At least 137 killed
Scores of people have died in the deadliest suspected jihadist massacre ever to hit Niger, the government said Monday, underscoring the huge security challenge facing new President Mohamed Bazoum.
Government spokesman Zakaria Abdourahamane said 137 people had died in Sunday's raids in villages near Niger's border with Mali.
"In treating civilian populations systematically as targets now, these armed bandits have gone a step further into horror and brutality," Abdourahamane said in a statement read on public television.

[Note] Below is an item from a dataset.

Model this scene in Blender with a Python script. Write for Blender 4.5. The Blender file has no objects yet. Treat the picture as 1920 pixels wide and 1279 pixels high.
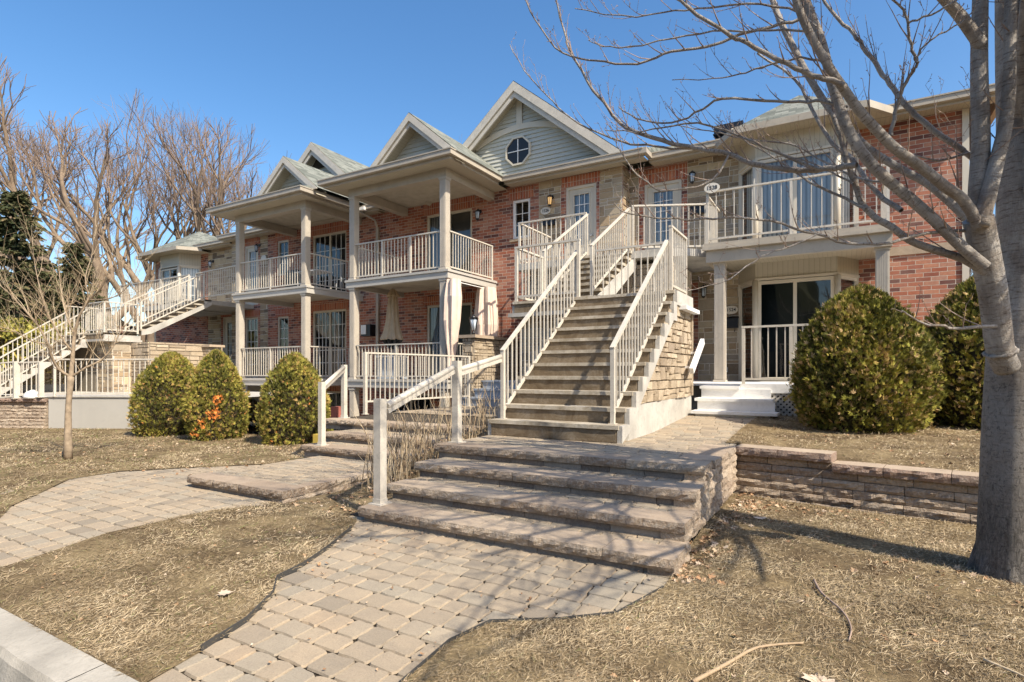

Announcing three days of national mourning for the victims, he vowed that the government would reinforce security in the region and bring "the perpetrators of these cowardly and criminal acts" to justice.
Gunmen arriving on motorbikes attacked the villages of Intazayene, Bakorat and Wistane on Sunday, shooting "at everything which moved," a local official said.
The jump in the death toll, which had been given as at least 60 earlier Monday, would make Sunday's attacks the deadliest ever committed by suspected jihadists in Niger. It brings the number of fatalities in the Mali-Niger border region to 236 in just over a week.
The world's poorest nation according to the UN's development rankings for 189 countries, Niger is also struggling with Islamist insurgencies that have spilled over from Mali and Nigeria.
Hundreds of lives have been lost, nearly half a million people have fled their homes, and devastating damage has been inflicted in the former French colony. Niger is part of a France-backed alliance of countries in the Sahel region known as the G5. A contingent of 1,200 troops from the Chadian army, considered the region's toughest, has been deployed under the G5 banner.